After a thousand years or more, one of the dragon temples rises from its resting place, reminding the world that these temples are sentient divine constructs, and it has been corrupted by Anathema. Now heroes must rise to awaken the other temples before they can be corrupted, and entire into the corrupted temples to cleanse and restore them.

Provide stats for 5-6 temples, corrupt and not, with stats for fighting the temple itself, and stats for its defenses once inside, and regional effect stats like the regional magical hazards in Tashas.

Maybe include the ability to earn the companionship of Temple Guardians, which are Large - Huge draconic constructs with that are basically sentient magic item vehicles. Maybe a whole thing where when the party had restored its first temple, they get fairly limited guardians, just flying mounts that can barely fight but are hard to kill. Each successive temple them restores the guardian’s power and personality.

Less grand seeds include The Great Hunt, where a young woman in a remote island has sounded The Horn, thus calling The Hunt. Heroes from across the world gather to prove themselves in trials and gain a blessing from the horn, and then disperse again in search of the Arms of Fate to better combat the Great Beasts that the horn was sounded as a response to.

Regardless, a fairly peaceful and fruitful world is threatened by a half forgotten darkness, and heroes must rise to meet the darkness and defeat it.

Another possible new mechanic could be Fellowship mechanics involving group morale as you form bonds doing adventures, and bonds with communities as you help them, and this translates into greater Resolve, Hope, etc. Resolve Luke be a sort of group defense mechanic, while Hope is a dice pool like Force Points in Star Wars Saga Edition.

Definitely build on existing mechanics for investigation, reputation, hazards, and expand encounter building to make the enemy both creature and environmental hazard. You have to engage with a temple or Great Beast on multiple levels, think in terms of combat, and problem solving, to win.

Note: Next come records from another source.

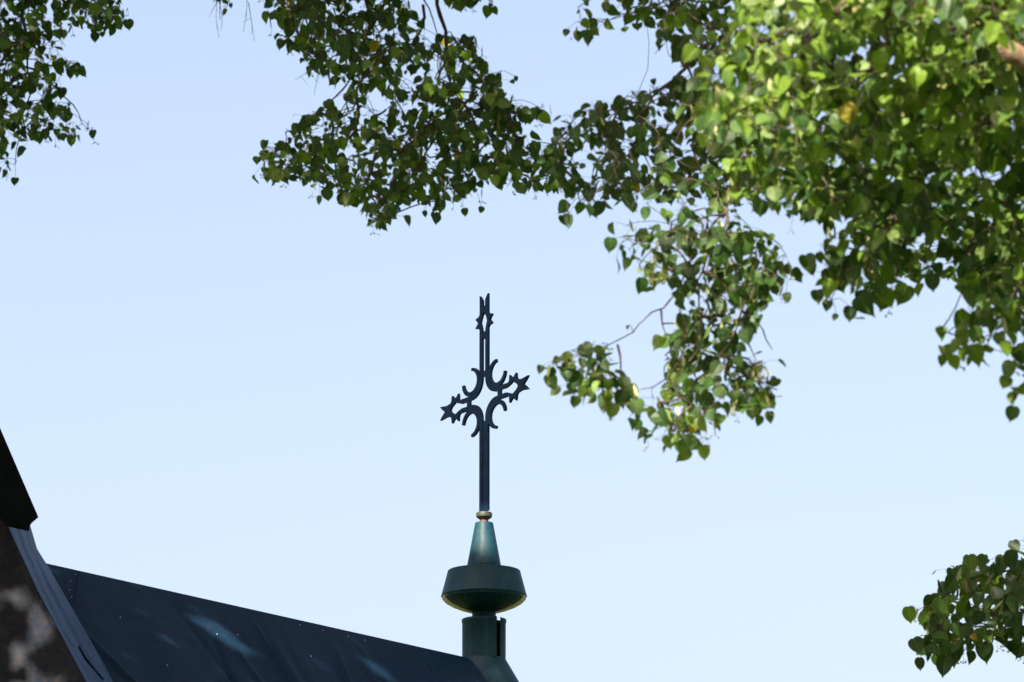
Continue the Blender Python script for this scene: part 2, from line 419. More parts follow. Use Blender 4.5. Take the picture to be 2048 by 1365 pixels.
for (su, sv) in ((1, 1), (-1, 1), (1, -1), (-1, -1)):
    uu = 74.0                                     # bar end on the arm
    vv = 74.0 + TOPX if sv > 0 else 231.0
    outer = [(CEN - RAD - HW, vv)] + arc(CEN, CEN, RAD + HW, 180, 270, 12) + [(uu, CEN - RAD - HW)]
    inner = [(uu, CEN - RAD + HW)] + arc(CEN, CEN, RAD - HW, 270, 180, 12) + [(CEN - RAD + HW, vv)]
    plate('bar', [(su * a, sv * b) for a, b in outer + inner], cross)
    # crescent: thick in the middle, thinner towards its two tips
    o_ = arc(CEN, CEN, 29.2, 94, 356, 22); i_ = []
    for k in range(23):
        q = k / 22; a = 356 - 262 * q; r = 20.4 + 2.2 * (2 * q - 1) ** 2
        i_.append((CEN + 0.8 + r * math.cos(R(a)), CEN + 0.8 + r * math.sin(R(a))))
    plate('crescent', [(su * a, sv * b) for a, b in o_ + i_], cross, T * 1.08)
half = [(66, 13.0), (78, 13.6), (82.5, 16.5), (83.5, 28.5), (94.0, 19.0), (104.5, 28.5), (106.5, 17), (110, 13.5), (122, 11.5), (144, 14.0), (137, 7), (128, 0), (111, 0), (106.5, 5.5), (100, 9.2), (93, 12.6), (86.5, 9.4), (80, 7.0), (72, 5.0), (66, 4.6)]
half_top = [(66, 13.0), (78, 13.4), (82.5, 16.5), (84.5, 27.5), (94.0, 18.5), (103.5, 27.5), (106.5, 16.5), (110, 13.6), (122, 13.2), (149, 13.4), (144, 9), (138, 4.7), (126, 4.4), (122, 0), (112, 0), (107, 5.5), (100, 8.6), (93, 11.0), (86.5, 8.6), (80, 6.6), (72, 5.0), (66, 4.6)]
for kind in ('r', 'l', 't'):
    bm = bmesh.new()
    for sg in (1, -1):
        h = [(a, sg * b) for a, b in (half_top if kind == 't' else half)]
        if kind == 'r': pts = h
        elif kind == 'l': pts = [(-a, b) for a, b in h]
        else: pts = [(b, a + TOPX) for a, b in h]
        prism(bm, [cpt(u, v) - thk_v * T * 0.54 for u, v in pts], thk_v * T * 1.08)
    bmesh.ops.remove_doubles(bm, verts=bm.verts[:], dist=1e-5)
    bm_obj('star', bm, IRON, cross)
for pts in ([(-5, 44), (5, 44), (5, 56), (-5, 56)], [(44, -5), (56, -5), (56, 5), (44, 5)], [(-56, -5), (-44, -5), (-44, 5), (-56, 5)], [(-5, 122), (5, 122), (5, 137), (-5, 137)]):
    plate('spacer', pts, cross, T * 0.8)
plate('staff_plate', [(-5, -231), (5, -231), (5, -46), (-5, -46)], cross, T * 0.5)

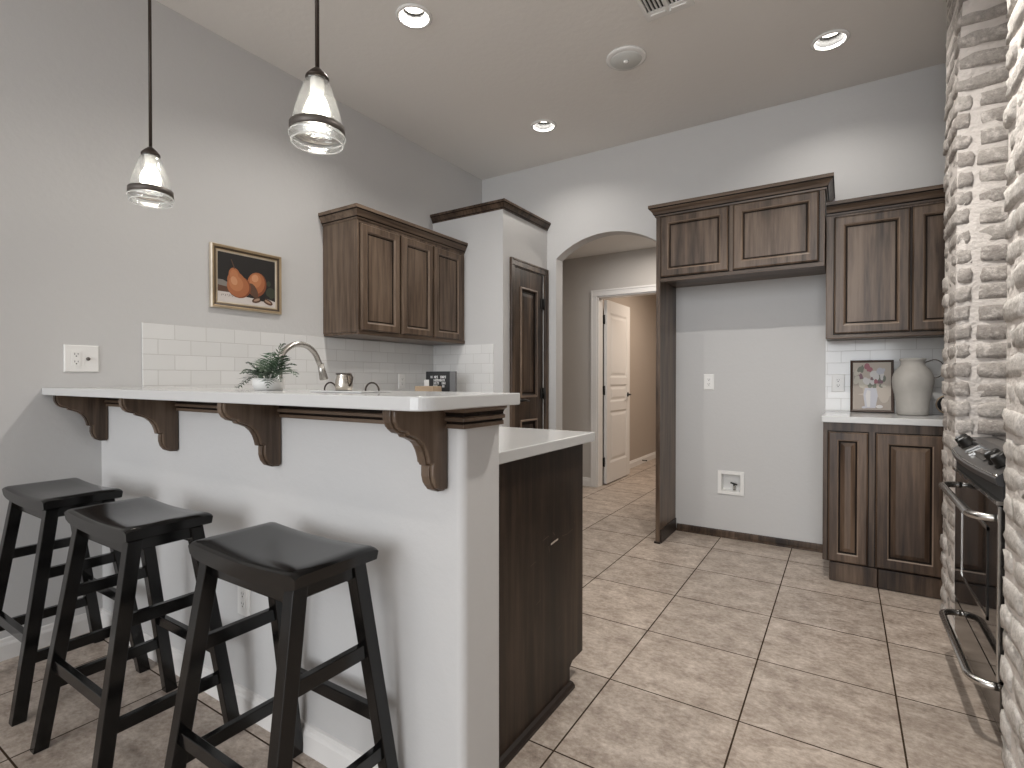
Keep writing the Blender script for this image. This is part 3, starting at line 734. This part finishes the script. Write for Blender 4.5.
# ------------------------------------------------------------------ bar stools
def build_stool(loc, label):
    t = thing('bar_stool', (0, 0, 0), label, 'stool', 'black saddle stools along the bar')
    hx, hy = .2225, .118
    mb = MB(); top = []; bot = []
    def z(u, v):
        zz = .736 - .011*(1 - abs(u)**1.8)
        e = max(0, abs(u) - .90)/.10; zz -= .009*e*e
        f = max(0, abs(v) - .86)/.14; zz -= .006*f*f
        return zz
    vs = []; fs = []
    us = [-1, -.975, -.95, -.9] + [-.8 + 1.6*k/14 for k in range(15)] + [.9, .95, .975, 1]
    vv = [-1, -.95, -.88, -.6, -.3, 0, .3, .6, .88, .95, 1]
    nu, nv = len(us), len(vv)
    for u in us:
        for v in vv: vs.append((u*hx, v*hy, z(u, v)))
    for u in us:
        for v in vv: vs.append((u*hx*.985, v*hy*.98, .736 - .011*(1 - abs(u)**1.8) - .044 + .008*max(0, (abs(u) - .85)/.15)))
    o = nu*nv
    for i in range(nu - 1):
        for j in range(nv - 1):
            a = i*nv + j; fs.append((a, a + nv, a + nv + 1, a + 1)); fs.append((o + a, o + a + 1, o + a + nv + 1, o + a + nv))
    for i in range(nu - 1):
        a = i*nv; fs.append((a, o + a, o + a + nv, a + nv)); a = i*nv + nv - 1; fs.append((a, a + nv, o + a + nv, o + a))
    for j in range(nv - 1):
        fs.append((j, j + 1, o + j + 1, o + j)); a = (nu - 1)*nv + j; fs.append((a, o + a, o + a + 1, a + 1))
    mb.add(vs, fs, 0, True)
    s = mb.build('seat', 'black', t); k = s.modifiers.new('es', 'EDGE_SPLIT'); k.split_angle = math.radians(50)
    tx, ty, fx, fy = .178, .083, .214, .186
    TZ = .692
    def at(zz, sx, sy):
        f = 1 - zz/TZ; return Vector((sx*(tx + (fx - tx)*f), sy*(ty + (fy - ty)*f), zz))
    for sx in (-1, 1):
        for sy in (-1, 1):
            a, b = at(0, sx, sy), at(TZ, sx, sy); w, d = .0175, .019
            q = [(-w, -d), (w, -d), (w, d), (-w, d)]
            MB().hexa([a + Vector((i, j, 0)) for i, j in q], [b + Vector((i, j, 0)) for i, j in q]).build('leg', 'black', t, bevel=.002)
    MB().box(-tx - .004, tx + .004, -.090, -.070, .645, .690).box(-tx - .004, tx + .004, .070, .090, .645, .690).box(-tx - .012, -tx + .008, -.070, .070, .660, .698).box(tx - .008, tx + .012, -.070, .070, .660, .698).build('apron', 'black', t, bevel=.002)
    for sx in (-1, 1):
        for zz in (.470, .195):
            MB().bar(at(zz, sx, -1) + Vector((0, .015, 0)), at(zz, sx, 1) - Vector((0, .015, 0)), .020, .036).build('stretcher', 'black', t, bevel=.002)
    MB().bar(at(.255, -1, -1) + Vector((.012, 0, 0)), at(.255, 1, -1) - Vector((.012, 0, 0)), .020, .036).build('stretcher', 'black', t, bevel=.002)
    MB().bar(at(.285, -1, 1) + Vector((.012, 0, 0)), at(.285, 1, 1) - Vector((.012, 0, 0)), .020, .036).build('stretcher', 'black', t, bevel=.002)
    t.location = loc; return t
s3 = build_stool((-1.204, .800, 0), 'black saddle-seat bar stool nearest the open end of the bar, in front of the others')
k = copy_thing(s3, (-1.890, .754, 0), 'black saddle-seat bar stool in the middle of the three at the bar')
k = copy_thing(s3, (-2.545, .760, 0), 'black saddle-seat bar stool closest to the left wall, farthest from the bar end')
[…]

Airships are a newer tech, and regular folks mostly have access to small personal short range craft, which needs to land after an hour or so in the air and recharge. You need a ship early on, and only in like twice 3 do you possibly get something like a long range airship.

Maybe there are floating sky islands, as well as normal islands.

High level play unlocks access to the Nine Moons, which house celestial secrets of epic importance and power, some of which will try to eat you, while others will “gift” you with some terrible responsibility.

This gives three physical tiers of focus, not counting the Depths of the Eternal Sea.


Some worldbuilding is left up to the group, by way of mechanics for players and DM to decide where each PC comes from, what species are common there, and what life is like there.

As well, major cities, hidden places, and whole nations, might have options to either stick with a default “canon” or turn worldbuilding back to the players with a sort of mini-game with multiple choice options.

Also include rules for determining the legacy of a group of characters, giving an easy way to play the next story in the same world but years later with things changed by the heroes of the last game.

Also this would be a “some or all of this could build a fantastic setting” pitch. A lot of it is optional.